I want to use Bazaar on Windows XP for web-development and related tasks. Most of the files are edited locally and then transferred via FTP to the server. Just now the repository sits on my local workstation. Later on it should be shared locally with some co-workers. Perhaps we will use a local Linux server as a centralized repository, but this structure is not decided for now. But first I need to understand the impacts of the different repository setups, which I do not at all.

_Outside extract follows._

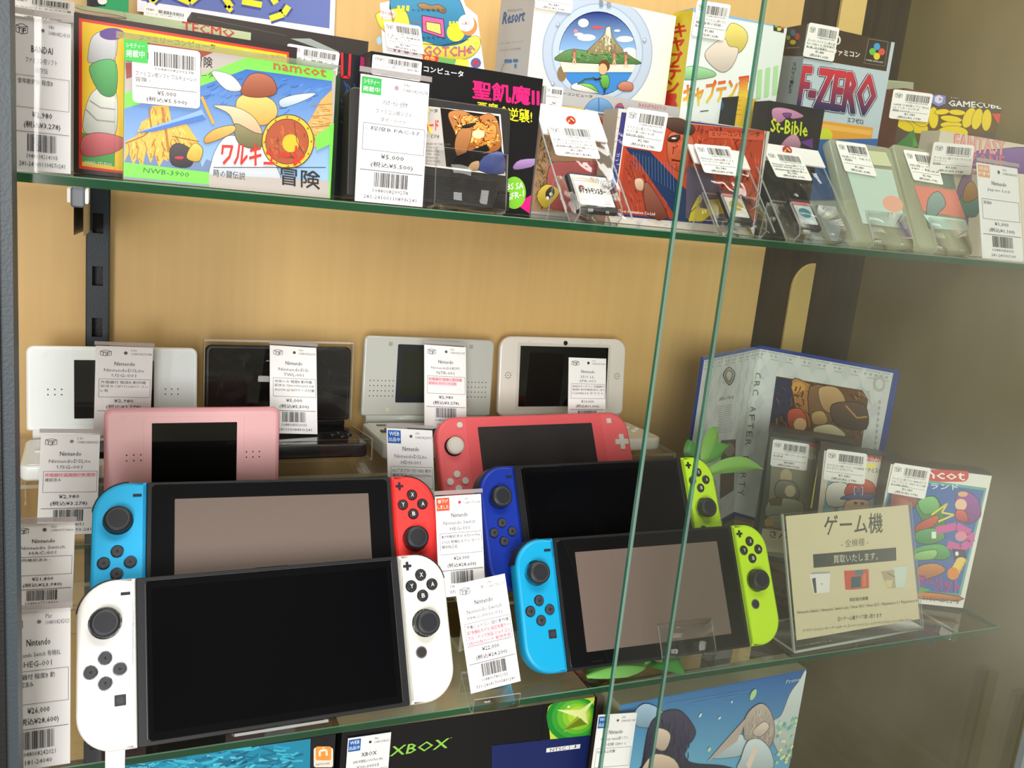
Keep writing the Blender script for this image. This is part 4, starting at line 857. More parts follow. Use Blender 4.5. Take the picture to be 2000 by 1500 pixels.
# box with red brown picture and mottled violet border
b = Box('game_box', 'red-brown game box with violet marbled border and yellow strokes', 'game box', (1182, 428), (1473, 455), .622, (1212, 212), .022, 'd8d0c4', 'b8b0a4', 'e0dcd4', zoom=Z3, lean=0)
B = b.B; B.poly([(880, 730), (1830, 812), (1790, 1490), (780, 1400)], '3c3a78'); R = random.Random(3)
for k in range(90):
    x, y = R.choice(((R.uniform(800, 1840), R.choice((R.uniform(735, 790), R.uniform(1410, 1470)))), (R.uniform(820, 890), R.uniform(740, 1400)))); B.line([(x, y), (x + 14, y + 6), (x + 20, y - 5)], 4, 'c0b8d4')
B.up(10); B.poly([(905, 760), (1815, 845), (1740, 1462), (820, 1385)], 'd9cfc0'); B.poly([(912, 768), (1808, 850), (1735, 1448), (828, 1376)], 'b84428'); B.poly([(900, 960), (1060, 985), (1300, 1240), (1310, 1440), (1230, 1430)], '1f3358'); B.poly([(900, 1000), (960, 1010), (1240, 1430), (850, 1390)], '9c3c28')
B.poly([(1180, 880), (1260, 860), (1340, 900), (1340, 1060), (1260, 1120), (1180, 1050)], 'c65430', smooth=4); B.hatch([(1190, 790), (1800, 860), (1740, 1430), (1500, 1400), (1320, 1230), (1190, 1050)], 300, ('d05a38', '9c3420', 'c44c2c', '7a2a1c'), 60, 9, 110, 8, 40); B.hatch([(910, 1010), (970, 1020), (1220, 1400), (870, 1370)], 160, ('b04c34', '7c2c20', 'a84430'), 60, 8, 70, 9, 20); B.poly([(1140, 780), (1250, 770), (1350, 830), (1320, 880), (1200, 850)], '44261c', smooth=4); B.poly([(1190, 890), (1250, 880), (1240, 920), (1180, 920)], '2c1a16', smooth=3); B.line([(1200, 1040), (1260, 1050)], 12, '5c1c14'); B.ell(1215, 900, 16, 6, 'e8d8c0')
B.poly([(960, 1170), (1000, 1160), (1020, 1190), (1010, 1240), (970, 1230)], 'd8b090', smooth=4); B.poly([(1020, 1190), (1080, 1230), (1180, 1420), (1040, 1400)], '7c3a28', smooth=2); B.poly([(1300, 1080), (1450, 1120), (1560, 1300), (1560, 1440), (1290, 1420)], '5c5266')
B.poly([(1310, 1440), (1330, 1360), (1370, 1280), (1400, 1290), (1380, 1350), (1430, 1360), (1440, 1300), (1560, 1290), (1540, 1390), (1450, 1400), (1400, 1440)], 'e2cb22'); B.line([(1290, 1410), (1430, 1285)], 5, '4a4440'); B.poly([(1530, 1260), (1600, 1270), (1590, 1350), (1550, 1400), (1520, 1330)], 'd8c028')
B.text('ファミリーコンピュータ', 1380, 870, 1772, 890, 30, '4a2a20', .03); B.poly([(1440, 850), (1808, 875), (1800, 915), (1440, 895)], 'd05a3c'); B.up(); B.text('ミリーコンピュータ', 1460, 885, 1770, 892, 28, '3c2418', .03); B.text('©Toei Animation Co.Ltd', 840, 1378, 1090, 1402, 20, 'f2e8e0', .02)
for k in range(14): B.line([(950 + k * 20, 990 + k * 6), (952 + k * 20, 1090 + k * 12)], 2, '6a88b0')
b.done(); b.sticker([(1224, 209), (1304, 221), (1290, 297), (1213, 284)], ['ファミコン用ソフト Nintendo', '北斗の拳 CERO A (全', '年齢対象) 程度B'], '¥2,980', '¥3,278', 17)
# white box with soccer comic style title
b = Box('game_box', 'white and light blue game box with red-to-yellow title and yellow spine', 'game box', (1306, 380), (1484, 400), .725, (1350, 14), .032, 'e6ebe9', 'd8c030', '90b8d8', zoom=Z3)
B = b.B; B.poly([(1300, 30), (1980, 130), (1975, 190), (1290, 65)], '8ab8dc'); B.text('SUPER FAMICOM', 1585, 85, 1860, 128, 32, '2e4a8c', .03); B.poly([(1875, 120), (1945, 132), (1935, 215), (1868, 200)], '2e3440')
for x, y, c in ((1910, 150, '58a8d8'), (1888, 168, '60b858'), (1928, 176, 'd85a50'), (1905, 190, 'e0cc40')): B.ell(x, y, 14, 12, c)
B.poly([(1560, 200), (1600, 150), (1680, 190), (1700, 260), (1650, 340), (1570, 330), (1540, 260)], 'f2dc6a', smooth=5); B.poly([(1540, 250), (1580, 300), (1640, 320), (1600, 430), (1530, 470), (1440, 400), (1430, 330)], 'f4e2d2', smooth=5); B.poly([(1280, 450), (1350, 430), (1470, 460), (1480, 500), (1290, 520)], '9cd898', smooth=3)
g = ('d8402c', 'ecd84a')
B.up(3); B.text('キャプテン翼', 1278, 700, 1700, 640, 150, g, .05, sk=10); B.text('III', 1760, 640, 1885, 610, 180, 'b4e0a4', .05, sk=10); B.line([(1390, 725), (1445, 720)], 6, '3a3a3a')
B = b.spine(Z3, 'd9c62e'); B.rect(1150, 0, 1350, 60, '8ab8dc')
for k, ch in enumerate('キャプテン翼'): B.text(ch, 1222 - k * 12, 240 + k * 92, 1300 - k * 12, 240 + k * 92, 88, 'cc3028', .07)
b.done(); b.sticker([(1361, 0), (1426, 10), (1412, 80), (1349, 70)], ['スーパーファミコン用ソフト', '翼III 皇帝の挑戦 -', '箱・説付'], '¥1,480', '¥1,628', 18)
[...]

Using Bazaar-Explorer on Windows XP I’ve created a ‘shared tree repository’ from the option list of the init-dialogue in some location dev-filter/. Bazaar Explorer tells me:
Created repository with treeless branches at F:/bzr.local/dev-filter
Created branch at F:/bzr.local/dev-filter/trunk
Created working tree at F:/bzr.local/dev-filter/work
OK so far. Now I move a bunch of files into the work directory and add and commit them as Rev 1 ‘Start Revision’. Then I work on some of these files and commit them again as Rev 2. Here my confusion starts. Shouldn’t both revisions go into the trunk? The trunk is still empty, beside the .bzr directory which only holds some management information. If I delete my working directory, which I have tried during these first experiments, everything is gone. There’s obviously no hidden storage of those files.

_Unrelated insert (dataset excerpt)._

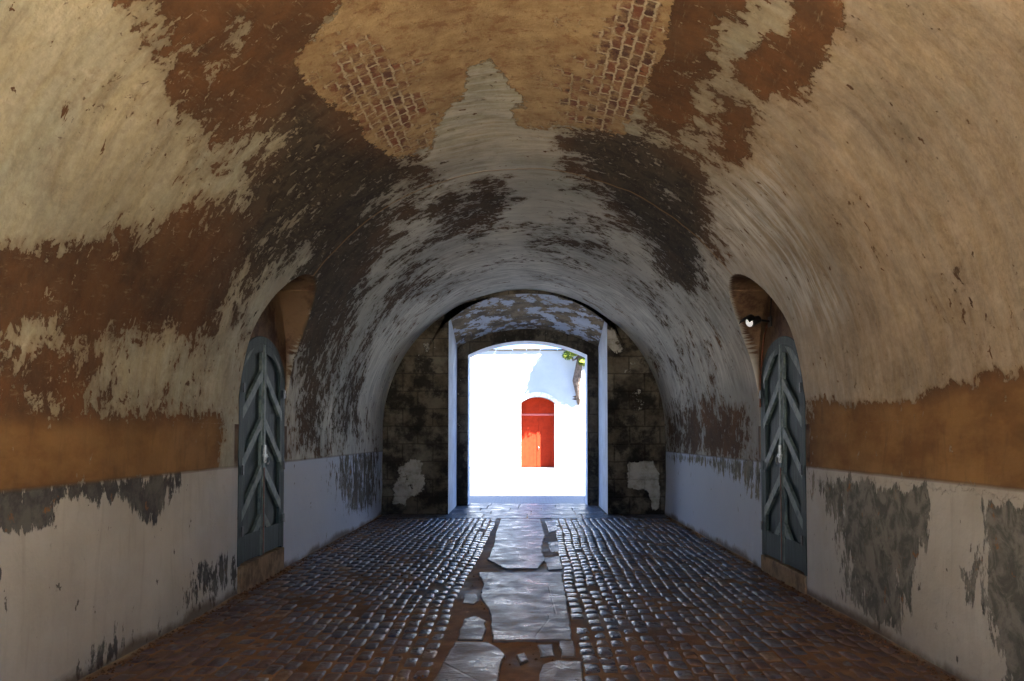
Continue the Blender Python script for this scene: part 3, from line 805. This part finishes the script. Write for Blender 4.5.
# ------------------------------------------------------------------ far facade with the red door
YF = 42.0; RX0, RX1 = -.20, 1.53; RSP, RTOP = 3.32, 3.62; RD = .8
rcx, rhw = (RX0 + RX1) / 2, (RX1 - RX0) / 2
rd = arch_line(rhw, RSP, RTOP, cx=rcx)
WT = 6.0
outl = [(x + (rcx if 0 else 0), z) for x, z in big_outline(rd, 26, WT)]
ring = lerp_lines(at_y(rd, YF), at_y(outl, YF), 60)
# grade rows so that they are dense near the door
V, F = loft(ring)
sx, sz = V[:, 0], V[:, 2]
su, sv = project(V[:, 0], V[:, 1], V[:, 2])
stain = paint(su, sv, 0, [(.9, 2.5, [(573,395),(580,395),(579,412),(577,432),(575,432),(575,412)])])
facade = struct(mesh('wall_far_facade', V, F[:, ::-1], M_FACADE, attrs=dict(stain=stain)))
V, F = loft(lerp_lines(at_y(rd, YF), at_y(rd, YF + RD + .05), 4)); struct(mesh('wall_far_reveal', V, F, M_FACADE, attrs=dict(stain=np.zeros(len(V)))))
# white stone surround, a course of worn coping
sm = MB(); o_, i_ = arch_line(rhw + .22, RSP, RTOP + .24, cx=rcx), rd
nn_ = len(o_)
for t in (YF - .03, YF + .01):
    sm.v += [(x, t, z) for x, z in o_] + [(x, t, z) for x, z in i_]
for i in range(nn_ - 1):
    s = 2 * nn_; sm.f += [(i, i + 1, nn_ + i + 1, nn_ + i), (i, s + i, s + i + 1, i + 1), (nn_ + i, nn_ + i + 1, s + nn_ + i + 1, s + nn_ + i)]
struct(mesh('trim_far_surround', sm.v, sm.f, simple('pale_surround', (222, 218, 208), .85), None))
cp = MB(); x = -26
while x < 26:
    w = random.uniform(.5, .9)
    cp.box(x + .01, min(x + w, 26) - .01, YF - .10 - random.uniform(0, .03), YF + .45, WT - .01, WT + .05 + random.uniform(-.015, .03)); x += w
struct(cp.build('trim_far_coping', simple('mossy_coping', (62, 54, 42), .95, .2, 0, .4, 5), None, .02))
struct(MB().box(-26, 26, YF + .02 + RD + .06, YF + 1.2, -.03, WT - .02).build('wall_far_core', M_MASON))
rdoor = struct(empty('door_3', (rcx, YF + RD, 0)))
mp3 = lambda p, q, t: (p, t, q)
def red_poly(hw, sp, top):
    return [(x, z) for x, z in arch_line(hw, sp, top, 1, 16)]
for k_ in (-1, 1):
    P = clip_halfplane(red_poly(rhw, RSP, RTOP), k_, 0, .006)
    leaf = MB().prism(P, -.06, 0, mp3).build('door_leaf', M_RED, rdoor, .004)
    for xx in (.22, .44, .66):
        MB().box(k_ * xx - .006, k_ * xx + .006, -.066, -.058, .04, 2.62).build('board_groove', M_RED, leaf)
MB().box(-rhw + .01, rhw - .01, -.10, -.06, 2.66, 2.76).build('cross_rail', M_REDBAR, rdoor, .008)
MB().box(-.035, .035, -.085, -.06, .02, RTOP - .06).build('astragal', M_RED, rdoor, .006)
MB().tube([(.10 * 0 + .06, -.07, 1.02), (.06, -.13, 1.02), (.06, -.13, .92)], .022).build('door_handle', M_IRON, rdoor, smooth=True)

# tree rooted in the top of the far wall, leaning out over the plaza
tr = tag(empty('tree', (2.75, YF - .2, 3.7)), 'leafy tree rooted in the top right of the bright wall beyond the archway', 'tree')
tb = MB()
tb.tube([(.0, .25, -.5), (-.05, -.02, 0.0), (-.12, -.15, .7), (.0, -.35, 1.5), (.05, -.8, 2.4), (-.1, -1.3, 3.4)], [.04, .11, .21, .17, .16, .12], 10)
for a_ in ((-.9, -1.6, 4.0), (.9, -1.3, 4.2), (.3, -2.0, 4.6), (-.4, -.6, 3.9), (.6, -.5, 2.4), (-.6, -.7, 2.3)):
    tb.tube([(0, -.6, 1.9), (a_[0] * .5, a_[1] * .6, a_[2] * .75), a_], [.09, .06, .03], 7)
tb.build('trunk', M_BARK, tr, smooth=True)
lm = Mat('tree_leaves'); lo = lm.coord('Object')
lc = lm.mix(lm.attr('tone'), lin(60, 96, 48), lin(150, 150, 50))
lm.done(lc, .6, spec=.3)
lv_, lf, lt = [], [], []
blobs = [((-.2, -1.1, 3.85), .95, 1500), ((.75, -1.0, 4.0), .9, 1000), ((-.95, -.8, 3.3), .45, 400), ((.1, -.9, 2.55), .42, 420), ((.38, -.55, 2.0), .3, 260), ((-.75, -1.1, 3.4), .6, 500), ((-.35, -.75, 2.15), .34, 320), ((-.62, -.7, 1.95), .28, 200), ((.2, -.6, 1.65), .28, 200)]
for (bx, by, bz), br, nl in blobs:
    for _ in range(nl):
        d = Vector(rng.normal(size=3)).normalized() * br * (rng.random() ** .45)
        c = Vector((bx, by, bz)) + Vector((d.x, d.y, d.z * .8))
        a_ = Vector(rng.normal(size=3)).normalized(); b_ = a_.orthogonal().normalized(); L = rng.uniform(.08, .15); W = L * .35
        i = len(lv_); lv_ += [tuple(c - a_ * L), tuple(c + b_ * W), tuple(c + a_ * L), tuple(c - b_ * W)]; lf.append((i, i + 1, i + 2, i + 3)); lt += [rng.random()] * 4
mesh('crown', lv_, lf, lm.m, tr, attrs=dict(tone=lt))

# ------------------------------------------------------------------ drifted earth along the foot of the walls
dv, df, dt = [], [], []
for _ in range(1500):
    s = random.choice((-1, 1)); y = random.uniform(4.5, 16.5)
    d = abs(random.gauss(0, .07)) + .02; x = s * (R0 - d - .01)
    if random.random() < .25: x = random.uniform(-2.8, 2.8)
    r = random.uniform(.006, .018) * (1.3 if random.random() < .1 else 1); i = len(dv)
    a0 = random.uniform(0, pi); z0 = .004
    for a_ in range(5):
        dv.append((x + r * cos(a0 + a_ * 1.257) * random.uniform(.7, 1.3), y + r * sin(a0 + a_ * 1.257) * random.uniform(.7, 1.6), z0 - .006))
    dv.append((x, y, z0 + r * .5))
    df += [(i + j, i + (j + 1) % 5, i + 5) for j in range(5)]
crumbs = mesh('fallen_plaster_crumbs', dv, df, simple('crumbs', (120, 84, 54), .9, .2, 0, .5, 30))
tag(crumbs, 'crumbs of fallen plaster and earth scattered along the foot of the walls', 'debris', None, 'stuff')

# ------------------------------------------------------------------ light
az, el = radians(43), radians(55.6)
sd = bpy.data.lights.new('sun', 'SUN'); sd.energy = 80; sd.color = (1.0, .975, .93); sd.angle = radians(.5)
so = bpy.data.objects.new('sun', sd); COL.objects.link(so)
trav = Vector((-sin(az) * cos(el), cos(az) * cos(el), -sin(el)))
so.rotation_euler = trav.to_track_quat('-Z', 'Y').to_euler(); so.location = (10, -10, 20)
w = bpy.data.worlds.new('sky'); scene.world = w; w.use_nodes = True
nt = w.node_tree; bg = nt.nodes['Background']
tc = nt.nodes.new('ShaderNodeTexCoord'); sp = nt.nodes.new('ShaderNodeSeparateXYZ'); nt.links.new(tc.outputs['Generated'], sp.inputs[0])
rmp = nt.nodes.new('ShaderNodeValToRGB'); nt.links.new(sp.outputs[2], rmp.inputs[0])
rmp.color_ramp.elements[0].color = (.40, .64, 1.0, 1); rmp.color_ramp.elements[0].position = 0
rmp.color_ramp.elements[1].color = (.13, .34, 1.0, 1); rmp.color_ramp.elements[1].position = .8
nt.links.new(rmp.outputs[0], bg.inputs['Color']); bg.inputs['Strength'].default_value = 3.6

# ------------------------------------------------------------------ camera and view
cam = bpy.data.cameras.new('camera'); co = bpy.data.objects.new('camera', cam); COL.objects.link(co)
co.location = (CX, 0, CH); co.rotation_euler = (radians(90) + PITCH, 0, 0)
cam.sensor_width = 36; cam.lens = FPX * 36 / 1024
cam.shift_x = -(U0 - 512) / 1024; cam.shift_y = (V0 - 340.5) / 1024
cam.clip_end = 300
scene.camera = co
vs = scene.view_settings; vs.view_transform = 'Standard'; vs.look = 'None'; vs.gamma = 1; vs.use_curve_mapping = False; vs.exposure = 0.0
scene.cycles.use_denoising = True
scene.cycles.max_bounces = 12; scene.cycles.diffuse_bounces = 8; scene.cycles.glossy_bounces = 4
scene.cycles.sample_clamp_indirect = 0; scene.cycles.use_adaptive_sampling = False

OK. Perhaps I need to push it into the trunk? This does not work either. Entering the work/ directory and initializing the ‘push’ to the trunk, Bazaar-Explorer tells me
No new revisions to push.
So what? This looks like a severe conceptual misunderstanding about what should happen on my side.
Edit, 2010-02-03: Some conclusions
What I learned meanwhile is this:
I think I should switch to the command line until I really understand what’s going on, at least for creating the repositories and branches. Bazaar Explorer introduces a new level of abstraction which I only can handle if I understand the level beneath
One of the secrets of working with Bazaar at least for me is to understand those .bzr directories, their particular properties and states when created with ‘bzr init’, ‘bzr init-repository’, ‘bzr branch’ etc. in all their variants and how they are plumped together.
While there’s a whole chapter of ‘Organizing your workspace’ in the Bazaar User Guide, it’s more or less workflow oriented. The manual contains a lot of directory structures for the given examples. What I would prefer beside this and have not (or only rudimentary) found so far is some graphical representation of those ‘Lego like’ .bzr building blocks which create the linking of all the parts. So I started to invent some simple notation while working through the examples and looking into the .bzr directories to document what information is stored there, where does it come from, how and to what is it linked, is it complete or shared, etc.